Ni caso. No voy a hablar de esa primera vez que en verdad a nadie la interesa, sino de esa otra primera vez. Aquella que se vive a solas y golpea tan fuerte que despierta y eleva tan alto que parece un sueño. Me refiero a esa primera vez que escuchamos una canción y la letra no nos importa en lo más mínimo porque la voz (y la vez) actúa como un arrullo que nos lleva, una y otra vez, a ESE lugar. Mi hermana tendría unos diecinueve años, lo que significa que yo apenas rozaba los seis con la yema de los dedos. Llevaba un año trabajando en Aerolíneas Argentinas, como azafata y de cada uno de sus viajes traía discos de vinilos. Para mí eran como platillos voladores que llegaban en una valija, desde muy, muy lejos. Tenía cientos en su casa: ABBA, Simon & Garfunkel, KISS, Queen, Van der Graff Generator, Bowie, Jethro Tull…
Los sacaba de su cofre, para mí, por la manera en que solía mirarlos, eran como tesoros (a veces quería que me mirase y me mimase así), los limpiaba y los ponía en un Magnavox que se había traido desde California.
Solía sentarme y ver el espectáculo que improvisaba delante mío durante 45 minutos. A veces me quedaba dormido directamente en la alfombra, y otras me atrevía a tararear con el cuerpo una melodía, imitándola, para que me sonriera.
Un día, al regresar de Londres, vino corriendo, me abrazó y me dijo que tenía una sorpresa para mí y me mostró un disco.
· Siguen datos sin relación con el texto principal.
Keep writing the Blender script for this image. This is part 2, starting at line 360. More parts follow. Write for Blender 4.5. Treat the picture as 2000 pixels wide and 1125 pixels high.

Tenía las letras azules, la foto de un hombre con unos anteojos enormes y un flequillo muy raro y me dijo:
“Hoy vas a hacer de Elton John”
Me puso unos zapatos con tacón enormes, unas gafas de sol tres veces más grande que mi cara y me dibujó un piano con libros y cubiertos. Fue entonces cuando puso Tiny Dancer. Hasta ese momento, todo lo que había oído me parecía parte de lo mismo. Sí, sabía que había diferencias, pero las mismas que ve un turista cuando toca el mar. Tiny Dancer, en cambio, me hizo pescador: de pronto entendí todo, como si hablara ESE idioma. Era un arrullo que tenía mi nombre y un ritmo que tenía mi cuerpo. Eso no hay forma de imponerlo, pero todos lo hemos vivido alguna vez, a los cinco, a los siete, a los 10 o a los 30 años. Nadie te tiene que explicar cuando te enamorás y, del mismo modo, nadie te tiene que avisar que esa canción se te va a quedar el resto de tu vida.
Mi hermana tuvo que poner la canción unas treinta veces hasta que le prometí la última.
Pasaron más de 40 años de aquello. Hoy, si voy en el coche, si estoy comprando algo o esperando a alguien y la escucho, inmediatamente huelo a aquel piso de mi hermana, me miro los pies esperando tener unos zapatos con tacones, sonrío para adentro y se me rebelan las lágrimas de hombre en público. Y no me importa, porque en ese momento vuelvo a rozar los seis años con la yema de los dedos.